>> start Provided material

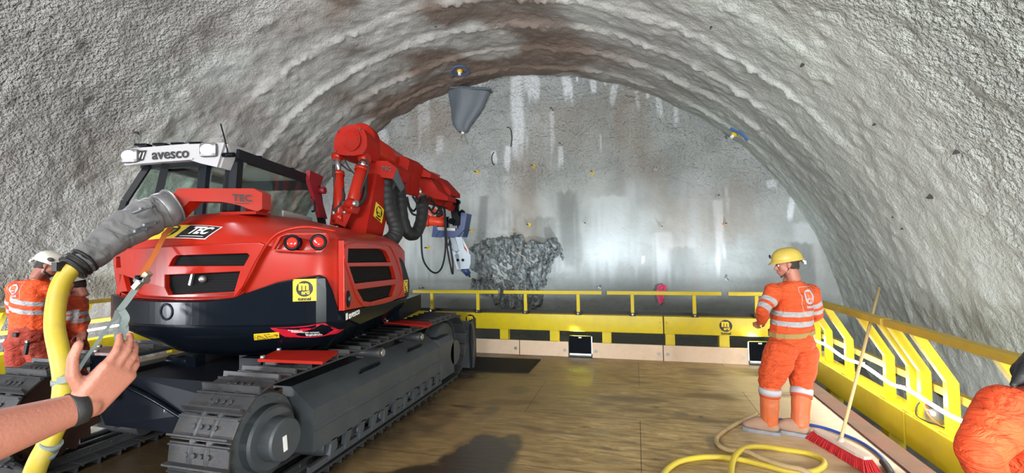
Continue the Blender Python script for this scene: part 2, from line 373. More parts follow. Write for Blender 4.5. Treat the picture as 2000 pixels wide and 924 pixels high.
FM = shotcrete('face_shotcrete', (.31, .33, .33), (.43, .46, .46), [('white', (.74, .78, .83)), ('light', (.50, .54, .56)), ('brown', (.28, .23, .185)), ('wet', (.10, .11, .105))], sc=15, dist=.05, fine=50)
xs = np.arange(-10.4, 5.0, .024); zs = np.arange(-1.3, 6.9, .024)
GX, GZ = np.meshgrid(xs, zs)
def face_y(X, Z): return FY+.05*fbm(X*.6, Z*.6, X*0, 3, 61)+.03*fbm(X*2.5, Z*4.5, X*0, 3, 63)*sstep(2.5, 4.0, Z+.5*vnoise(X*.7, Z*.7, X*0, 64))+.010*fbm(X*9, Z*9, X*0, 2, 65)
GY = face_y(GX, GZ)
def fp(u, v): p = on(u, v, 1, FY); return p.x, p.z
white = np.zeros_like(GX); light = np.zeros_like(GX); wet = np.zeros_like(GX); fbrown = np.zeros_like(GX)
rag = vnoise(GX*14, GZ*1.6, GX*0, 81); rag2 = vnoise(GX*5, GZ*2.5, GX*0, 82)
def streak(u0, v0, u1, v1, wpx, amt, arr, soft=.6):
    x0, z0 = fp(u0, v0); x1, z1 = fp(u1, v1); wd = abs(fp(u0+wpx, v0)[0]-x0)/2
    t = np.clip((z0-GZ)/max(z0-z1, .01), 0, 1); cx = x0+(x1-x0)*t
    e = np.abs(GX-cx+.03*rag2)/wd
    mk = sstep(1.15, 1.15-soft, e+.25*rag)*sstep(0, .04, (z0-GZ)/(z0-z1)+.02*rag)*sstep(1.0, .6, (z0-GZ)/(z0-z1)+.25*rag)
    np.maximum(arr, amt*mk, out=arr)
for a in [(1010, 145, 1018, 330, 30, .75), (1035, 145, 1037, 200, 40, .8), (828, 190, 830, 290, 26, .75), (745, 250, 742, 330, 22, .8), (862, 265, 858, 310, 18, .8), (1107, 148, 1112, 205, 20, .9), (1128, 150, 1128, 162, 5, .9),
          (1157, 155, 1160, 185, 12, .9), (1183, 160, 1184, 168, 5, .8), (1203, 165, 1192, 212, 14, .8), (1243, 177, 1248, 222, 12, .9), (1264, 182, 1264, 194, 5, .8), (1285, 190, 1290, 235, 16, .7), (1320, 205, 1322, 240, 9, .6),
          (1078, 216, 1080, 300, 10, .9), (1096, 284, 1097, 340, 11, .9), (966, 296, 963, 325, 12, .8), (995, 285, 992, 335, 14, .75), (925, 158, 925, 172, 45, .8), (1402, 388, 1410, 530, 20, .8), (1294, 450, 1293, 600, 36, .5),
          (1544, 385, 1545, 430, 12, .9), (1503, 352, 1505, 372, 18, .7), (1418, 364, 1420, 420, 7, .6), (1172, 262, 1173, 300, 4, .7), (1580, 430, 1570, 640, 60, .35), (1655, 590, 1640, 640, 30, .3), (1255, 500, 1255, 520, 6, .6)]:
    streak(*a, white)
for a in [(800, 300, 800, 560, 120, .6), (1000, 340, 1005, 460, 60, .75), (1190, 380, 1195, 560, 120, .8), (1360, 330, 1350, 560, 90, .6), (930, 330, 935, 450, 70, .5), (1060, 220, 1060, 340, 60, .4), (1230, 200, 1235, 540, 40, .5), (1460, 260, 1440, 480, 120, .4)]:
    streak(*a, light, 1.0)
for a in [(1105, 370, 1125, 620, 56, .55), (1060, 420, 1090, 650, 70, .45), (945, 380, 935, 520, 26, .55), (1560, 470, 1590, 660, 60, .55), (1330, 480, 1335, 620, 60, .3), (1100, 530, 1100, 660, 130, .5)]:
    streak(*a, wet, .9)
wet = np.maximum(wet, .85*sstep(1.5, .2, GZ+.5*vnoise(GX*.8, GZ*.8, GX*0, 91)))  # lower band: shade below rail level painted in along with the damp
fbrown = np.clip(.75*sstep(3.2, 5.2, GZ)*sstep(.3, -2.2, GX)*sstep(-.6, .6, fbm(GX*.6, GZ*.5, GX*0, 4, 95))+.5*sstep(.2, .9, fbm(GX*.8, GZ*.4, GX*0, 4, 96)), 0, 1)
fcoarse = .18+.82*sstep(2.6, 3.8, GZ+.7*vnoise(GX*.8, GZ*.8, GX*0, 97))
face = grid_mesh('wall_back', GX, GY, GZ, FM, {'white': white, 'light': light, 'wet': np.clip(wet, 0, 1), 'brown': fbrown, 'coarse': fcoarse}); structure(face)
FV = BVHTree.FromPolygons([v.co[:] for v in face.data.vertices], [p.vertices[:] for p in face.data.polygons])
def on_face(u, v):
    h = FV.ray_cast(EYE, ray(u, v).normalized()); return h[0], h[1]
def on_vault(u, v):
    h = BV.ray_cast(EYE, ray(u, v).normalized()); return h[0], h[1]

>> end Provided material

◆ Exercise instructions:
Quote the listing above in full, except for the pictures.

◆ Answer below:
Continue the Blender Python script for this scene: part 2, from line 373. More parts follow. Write for Blender 4.5. Treat the picture as 2000 pixels wide and 924 pixels high.
FM = shotcrete('face_shotcrete', (.31, .33, .33), (.43, .46, .46), [('white', (.74, .78, .83)), ('light', (.50, .54, .56)), ('brown', (.28, .23, .185)), ('wet', (.10, .11, .105))], sc=15, dist=.05, fine=50)
xs = np.arange(-10.4, 5.0, .024); zs = np.arange(-1.3, 6.9, .024)
GX, GZ = np.meshgrid(xs, zs)
def face_y(X, Z): return FY+.05*fbm(X*.6, Z*.6, X*0, 3, 61)+.03*fbm(X*2.5, Z*4.5, X*0, 3, 63)*sstep(2.5, 4.0, Z+.5*vnoise(X*.7, Z*.7, X*0, 64))+.010*fbm(X*9, Z*9, X*0, 2, 65)
GY = face_y(GX, GZ)
def fp(u, v): p = on(u, v, 1, FY); return p.x, p.z
white = np.zeros_like(GX); light = np.zeros_like(GX); wet = np.zeros_like(GX); fbrown = np.zeros_like(GX)
rag = vnoise(GX*14, GZ*1.6, GX*0, 81); rag2 = vnoise(GX*5, GZ*2.5, GX*0, 82)
def streak(u0, v0, u1, v1, wpx, amt, arr, soft=.6):
    x0, z0 = fp(u0, v0); x1, z1 = fp(u1, v1); wd = abs(fp(u0+wpx, v0)[0]-x0)/2
    t = np.clip((z0-GZ)/max(z0-z1, .01), 0, 1); cx = x0+(x1-x0)*t
    e = np.abs(GX-cx+.03*rag2)/wd
    mk = sstep(1.15, 1.15-soft, e+.25*rag)*sstep(0, .04, (z0-GZ)/(z0-z1)+.02*rag)*sstep(1.0, .6, (z0-GZ)/(z0-z1)+.25*rag)
    np.maximum(arr, amt*mk, out=arr)
for a in [(1010, 145, 1018, 330, 30, .75), (1035, 145, 1037, 200, 40, .8), (828, 190, 830, 290, 26, .75), (745, 250, 742, 330, 22, .8), (862, 265, 858, 310, 18, .8), (1107, 148, 1112, 205, 20, .9), (1128, 150, 1128, 162, 5, .9),
          (1157, 155, 1160, 185, 12, .9), (1183, 160, 1184, 168, 5, .8), (1203, 165, 1192, 212, 14, .8), (1243, 177, 1248, 222, 12, .9), (1264, 182, 1264, 194, 5, .8), (1285, 190, 1290, 235, 16, .7), (1320, 205, 1322, 240, 9, .6),
          (1078, 216, 1080, 300, 10, .9), (1096, 284, 1097, 340, 11, .9), (966, 296, 963, 325, 12, .8), (995, 285, 992, 335, 14, .75), (925, 158, 925, 172, 45, .8), (1402, 388, 1410, 530, 20, .8), (1294, 450, 1293, 600, 36, .5),
          (1544, 385, 1545, 430, 12, .9), (1503, 352, 1505, 372, 18, .7), (1418, 364, 1420, 420, 7, .6), (1172, 262, 1173, 300, 4, .7), (1580, 430, 1570, 640, 60, .35), (1655, 590, 1640, 640, 30, .3), (1255, 500, 1255, 520, 6, .6)]:
    streak(*a, white)
for a in [(800, 300, 800, 560, 120, .6), (1000, 340, 1005, 460, 60, .75), (1190, 380, 1195, 560, 120, .8), (1360, 330, 1350, 560, 90, .6), (930, 330, 935, 450, 70, .5), (1060, 220, 1060, 340, 60, .4), (1230, 200, 1235, 540, 40, .5), (1460, 260, 1440, 480, 120, .4)]:
    streak(*a, light, 1.0)
for a in [(1105, 370, 1125, 620, 56, .55), (1060, 420, 1090, 650, 70, .45), (945, 380, 935, 520, 26, .55), (1560, 470, 1590, 660, 60, .55), (1330, 480, 1335, 620, 60, .3), (1100, 530, 1100, 660, 130, .5)]:
    streak(*a, wet, .9)
wet = np.maximum(wet, .85*sstep(1.5, .2, GZ+.5*vnoise(GX*.8, GZ*.8, GX*0, 91)))  # lower band: shade below rail level painted in along with the damp
fbrown = np.clip(.75*sstep(3.2, 5.2, GZ)*sstep(.3, -2.2, GX)*sstep(-.6, .6, fbm(GX*.6, GZ*.5, GX*0, 4, 95))+.5*sstep(.2, .9, fbm(GX*.8, GZ*.4, GX*0, 4, 96)), 0, 1)
fcoarse = .18+.82*sstep(2.6, 3.8, GZ+.7*vnoise(GX*.8, GZ*.8, GX*0, 97))
face = grid_mesh('wall_back', GX, GY, GZ, FM, {'white': white, 'light': light, 'wet': np.clip(wet, 0, 1), 'brown': fbrown, 'coarse': fcoarse}); structure(face)
FV = BVHTree.FromPolygons([v.co[:] for v in face.data.vertices], [p.vertices[:] for p in face.data.polygons])
def on_face(u, v):
    h = FV.ray_cast(EYE, ray(u, v).normalized()); return h[0], h[1]
def on_vault(u, v):
    h = BV.ray_cast(EYE, ray(u, v).normalized()); return h[0], h[1]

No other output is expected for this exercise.